• [Given task]: Return only the lines from the top of the data down to the one that holds "tag(bm_obj('strap', bm, ms), 'grey", both included, without any pictures.

• [Collected data]:
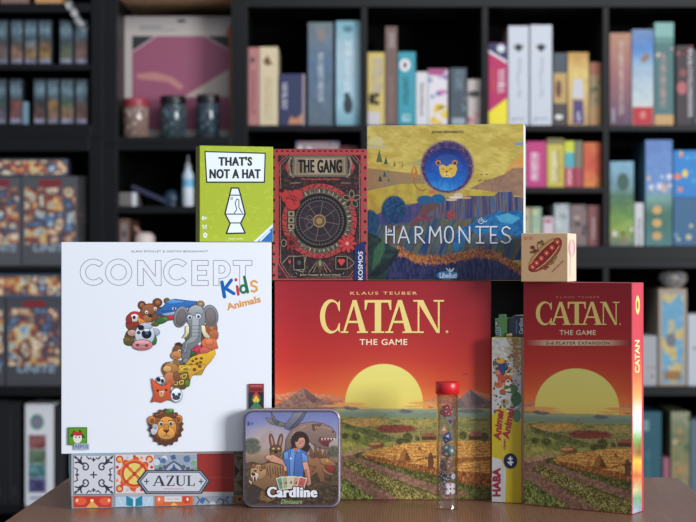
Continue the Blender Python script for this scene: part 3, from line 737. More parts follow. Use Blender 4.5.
tag(bm_obj('strap', bm, ms), 'grey printed strap hanging in front of the top left cases', 'strap')

#@@FG
# ================================================================== TABLE
# local frame: origin at the back right corner of the top, x to the right, y away from the camera
tb_rz = -0.022
TBL = empty('table', (0.4896, 2.43 + CAMY, 0), tb_rz, 'brown wood grain table that all the front games stand on', 'table')
bm = bmesh.new(); add_box(bm, -.905, 0, -.66, 0, TZ - .026, TZ, 0)
ed = [e_ for e_ in bm.edges if abs((e_.verts[0].co - e_.verts[1].co).z) > .01]
bmesh.ops.bevel(bm, geom=ed, offset=.008, segments=3, affect='EDGES')
bm_obj('tabletop', bm, M_TABLE, TBL)
for x in (-.86, -.045):
    for y in (-.615, -.045):
        box_obj('leg', x - .022, x + .022, y - .022, y + .022, 0, TZ - .026, M_LEG, TBL, .003)
bm = bmesh.new()
for y in (-.62, -.04): add_box(bm, -.836, -.069, y - .009, y + .009, TZ - .09, TZ - .0265)
for x in (-.865, -.04): add_box(bm, x - .009, x + .009, -.592, -.068, TZ - .09, TZ - .0265)
bm_obj('apron', bm, M_LEG, TBL)

def game(name, label, loc, rz, w, d, h, cat='game box', group=None):
    loc = Vector(loc); loc.z += .0003
    e = empty(name, loc, rz, label, cat, group)
    return e, Print(loc, rz, w, d, h)

def two_part(e, p, lidcol, traycol, split=.8, mat=None, peek=.0012):
    """lid over the front of a standing box, tray behind it"""
    full = p.d
    p.body(lidcol, y1=full * split)
    lid = p.build('lid', mat or M_PRINT, e)
    t = Print(p.loc, p.rz, p.w, p.d, p.h)
    t.body(traycol, y0=full * .1, x0=peek, x1=p.w - peek, z0=0.0, z1=p.h - peek)
    tray = t.build('tray', mat or M_PRINT, e)
    return lid, tray

# ------------------------------------------------------------------ landscape shared by the two red boxes
def landscape(X, Y):
    """X, Y in the large box's frame: horizon y = 408.5, sun centre x = 384"""
    n = lambda sx, sy, sd, o=4: fbm(X / sx, Y / sy, sd, o)
    C = ramp(Y, [(278, (150, 32, 42)), (320, (168, 38, 44)), (360, (190, 48, 40)), (385, (208, 76, 44)), (400, (226, 108, 58)), (409, (236, 132, 70))])
    gl = np.exp(-(((X - 384) / 62) ** 2 + ((Y - 408) / 50) ** 2)); C = C + gl[..., None] * np.array((24, 40, 16))
    r = Raster(X, Y, C)
    lum = lambda cx, cy, rx, ry: [r.ell(cx, cy, rx, ry, (184, 104, 78), var=10, soft=.25), r.ell(cx - .2, cy - ry * .25, rx * .86, ry * .72, (226, 150, 108), ns=1.6, col2=(206, 130, 96), soft=.4, a=.9)]
    rd = random.Random(12)
    for k in range(26):
        x = 272 + k * 2.9; h = 5 * math.exp(-((x - 292) / 20) ** 2) + 3 * math.exp(-((x - 325) / 9) ** 2)
        lum(x, 401 - h + rd.uniform(-1.5, 2.5), rd.uniform(2.5, 5), rd.uniform(2, 4))
    for k in range(26):
        x = 428 + k * 2.9; h = 7 * math.exp(-((x - 478) / 18) ** 2) + 1 * math.exp(-((x - 445) / 9) ** 2)
        lum(x, 402 - h + rd.uniform(-1.5, 2.5), rd.uniform(2.5, 5), rd.uniform(1.6, 4))
    # mountains
    r.poly([(268, 408), (276, 404), (288, 399), (296, 392.5), (303, 388), (309, 392), (318, 398), (330, 402), (344, 405), (352, 409), (268, 411)], (126, 96, 90), ns=2.6, wob=1.2, col2=(164, 122, 100))
    r.poly([(303, 388), (309, 392), (318, 399), (314, 404), (306, 398)], (104, 78, 78), var=10, a=.7)
    r.poly([(440, 410), (452, 404), (462, 396), (470, 389), (478, 395), (486, 400), (500, 403), (500, 411)], (118, 98, 102), ns=2.6, wob=1.2, col2=(150, 118, 108))
    r.poly([(470, 389), (478, 396), (486, 403), (476, 406), (470, 399)], (96, 80, 88), var=10, a=.7)
    # sun
    d = np.hypot(X - 384, Y - 402.8); r.mix(np.clip((38.9 - d) / .8 + .5, 0, 1) * (Y < 408.5), ramp(Y, [(364, (234, 224, 124)), (396, (238, 218, 112)), (409, (238, 206, 104))]))
    for a_, b_, c_, e_ in ((349, 404, 16, 1.6), (341, 406, 20, 1.3), (424, 403, 14, 1.5), (436, 405.5, 18, 1.3), (412, 406.6, 9, .9), (362, 407, 8, .8)):
        r.ell(a_, b_, c_, e_, (232, 164, 92), var=10, soft=.5, a=.9)
    below = (Y >= 408.5).astype(float)
    r.mix(below, ramp(Y + (n(7, .9, 5) - .5) * 7, [(408, (184, 172, 118)), (411, (146, 156, 126)), (415, (124, 142, 122)), (419, (134, 144, 106))]))
    for a_, b_, c_, e_ in ((352, 408.6, 7, 1.6), (347, 407.6, 3, 1.6), (406, 411.5, 7, 1.8), (403, 410.6, 2.2, 1.8), (300, 412, 14, 1.8), (470, 411, 14, 2.2), (385, 414.6, 1.2, .8)): r.ell(a_, b_, c_, e_, (104, 100, 104), var=10, soft=.4, a=.85)
    land = (Y > 417.4 + (n(14, 50, 8) - .5) * 6).astype(float)
    g = ramp(n(11, 2.0, 21), [(.25, (74, 92, 56)), (.42, (122, 130, 72)), (.55, (160, 148, 82)), (.66, (104, 118, 66)), (.8, (150, 134, 84))])
    r.mix(land, g)
    r.ell(363, 422.4, 24, 4.4, (190, 150, 78), ns=3, col2=(166, 132, 70), soft=.3); r.ell(418, 424, 18, 3, (172, 152, 84), ns=3, col2=(120, 128, 68), soft=.4)
    r.ell(396, 428.8, 20, 4.0, (140, 66, 56), ns=1.0, col2=(104, 46, 44), soft=.3)
    r.ell(300, 428, 26, 5, (172, 140, 74), ns=2, col2=(112, 112, 60), soft=.5); r.ell(456, 425, 22, 4, (96, 118, 64), ns=1.6, col2=(134, 140, 78), soft=.5)
    r.poly([(340, 421), (352, 425), (372, 430), (394, 437), (404, 442), (384, 440), (362, 434), (342, 427)], (62, 84, 48), ns=1.2, col2=(106, 120, 64), wob=1)
    r.poly([(268, 430), (300, 424), (340, 427), (362, 433), (382, 440), (402, 446), (380, 454), (345, 460), (268, 462)], (136, 148, 72), ns=3, wob=1.4, col2=(92, 114, 54))
    r.poly([(268, 446), (320, 438), (348, 441), (366, 446), (372, 451), (345, 456), (268, 470)], (164, 166, 80), ns=4, wob=1.2, col2=(116, 134, 60))
    r.poly([(400, 434), (440, 429), (500, 430), (500, 446), (420, 446)], (104, 118, 62), ns=1.6, wob=1, col2=(150, 142, 80))
    r.poly([(268, 457), (345, 452), (400, 452), (500, 455), (500, 530), (268, 530)], (92, 100, 48), ns=2, wob=1.2, col2=(56, 70, 34))
    # wheat with curved furrows
    wheat = [(362, 454), (368, 450.6), (380, 448), (404, 443.6), (436, 441), (500, 441), (500, 487), (459, 480), (436, 474), (415, 469), (392, 464.4), (366, 458)]
    wm = r.mask(wheat, .8)
    fur = np.sin((Y - 441 + (X - 420) ** 2 / 900.) * 2.2 + n(9, 3, 5) * 5)
    wc = ramp(n(1.3, 1.1, 61) * .6 + fur * .07 + .2, [(.25, (132, 78, 38)), (.42, (184, 122, 54)), (.58, (216, 160, 74)), (.75, (232, 184, 98))])
    r.mix(wm, wc)
    wt = r.mask([(366, 455), (392, 460), (415, 464), (436, 468), (470, 472), (500, 474), (500, 492), (459, 482), (436, 475), (415, 470), (392, 465), (366, 459)], .8, seed=4)
    r.mix(wt * .92, ramp(n(.8, 2.4, 63), [(.3, (92, 50, 26)), (.55, (150, 88, 42)), (.75, (196, 130, 66))]))
    r.poly([(386, 456), (398, 460), (420, 461), (426, 456), (412, 462), (402, 463)], (120, 66, 34), var=10, a=.8); r.poly([(440, 466), (456, 458), (500, 456), (500, 459), (462, 462), (448, 470)], (132, 74, 36), var=12, a=.75); r.poly([(462, 442), (474, 446), (480, 452), (476, 447)], (140, 84, 40), a=.8)
    TR, TR2 = (150, 116, 98), (112, 82, 76)
    r.poly([(268, 466), (335, 452.5), (352, 450.5), (372, 446.5), (376, 447.6), (362, 451.4), (352, 455), (268, 478)], (176, 144, 108), ns=2, col2=(150, 118, 92))
    r.poly([(340, 456), (352, 455.4), (368, 460.6), (392, 469.6), (416, 478.4), (436, 485), (470, 494), (500, 502), (500, 510), (450, 500), (434, 493), (412, 485.6), (390, 477), (366, 466.6), (346, 460)], TR, ns=2, wob=.8, col2=TR2)
    r.poly([(268, 470), (335, 457), (346, 459), (343, 464), (352, 470), (370, 482), (402, 500), (420, 530), (372, 530), (378, 502), (356, 486), (340, 476), (330, 470), (268, 482)], TR, ns=2, wob=.8, col2=TR2)
    hd = n(1.1, 1.0, 91); H1 = [(.28, (44, 54, 28)), (.45, (92, 98, 48)), (.6, (142, 138, 74)), (.75, (190, 180, 112))]; H2 = [(.28, (36, 48, 26)), (.5, (70, 86, 42)), (.72, (124, 126, 66))]
    r.mix(r.mask([(345, 462), (352, 459.6), (366, 466), (382, 474), (404, 484), (436, 496), (470, 510), (500, 530), (420, 530), (402, 502), (376, 484), (354, 472)], 1.4, seed=14), ramp(hd, H1))
    r.mix(r.mask([(356, 457), (366, 458.6), (392, 466), (415, 471.5), (436, 477), (459, 483), (500, 490), (500, 503), (470, 494), (436, 485), (412, 477), (388, 468)], 1.2, seed=24), ramp(hd, H2))
    r.mix(r.mask([(268, 478), (325, 470), (340, 476), (354, 486), (374, 498), (384, 530), (268, 530)], 1.8, seed=34), ramp(n(1.0, 2.2, 95), [(.28, (40, 58, 30)), (.5, (90, 118, 54)), (.7, (150, 168, 88))]))
    r.mix(r.mask([(444, 500), (470, 494), (500, 497), (500, 530), (470, 530)], 1.5, seed=35), ramp(hd, H2))
    for cx, cy, rx, ry in ((407.4, 437.6, 4.8, 5), (400, 441.2, 3.8, 3.2), (417.4, 438.8, 2.4, 2.4), (356, 436.6, 4.6, 3.4), (345, 436, 3.4, 3), (331, 433, 5, 3), (463, 435.4, 3.8, 4.2), (484, 437, 4.5, 4.5), (290, 444, 8, 5), (311, 446, 6, 4)):
        r.ell(cx, cy, rx, ry, (38, 52, 30), ns=.9, col2=(92, 104, 54), soft=.3)
    r.ell(376.4, 444.9, 8, 3.4, (140, 92, 56), ns=1, col2=(98, 60, 40), soft=.25); r.ell(375, 443.6, 6, 1.5, (186, 140, 90), soft=.5)
    for a_, b_, w_, h_ in ((428.8, 436.4, 7.2, 3.6), (475, 435.8, 6.5, 4)):
        r.poly([(a_ - w_, b_ + h_), (a_ - w_, b_ - .6), (a_ + w_, b_ - .6), (a_ + w_, b_ + h_)], (88, 54, 46), var=14); r.poly([(a_ - w_ - 1, b_), (a_ - w_ * .5, b_ - h_), (a_ + w_ * .7, b_ - h_), (a_ + w_ + 1, b_)], (142, 86, 68), var=12)
    r.poly([(404.3, 447.6), (401.4, 453), (398.2, 460.5), (411.6, 460.5), (407.6, 453)], (150, 96, 50), var=24, ns=1); r.poly([(404.3, 447.6), (406, 453), (405, 460.5), (411.6, 460.5), (407.6, 453)], (100, 60, 34), var=14)
    r.poly([(429, 453), (432, 453), (434, 461), (433, 469), (427.6, 469), (428, 460)], (96, 64, 50), var=16); r.poly([(425, 457), (436, 456), (436, 458), (425, 459)], (84, 60, 44)); r.poly([(419.6, 446), (417, 450.4), (422.4, 450.4)], (140, 86, 44), var=12)
    m = (Y > 418) * 1.0
    gr = (r.C @ np.array((.32, .55, .13)))[..., None]; wgt = np.clip((Y - 417) / 4, 0, 1)[..., None]; r.C = r.C + (gr - r.C) * .18 * wgt + wgt * np.array((18, 6, -4.))
    r.C = r.C * (1 + m[..., None] * (vnoise(X / .9, Y / .9, 200)[..., None] - .5) * .34)
    return r.C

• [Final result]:
Continue the Blender Python script for this scene: part 3, from line 737. More parts follow. Use Blender 4.5.
tag(bm_obj('strap', bm, ms), 'grey printed strap hanging in front of the top left cases', 'strap')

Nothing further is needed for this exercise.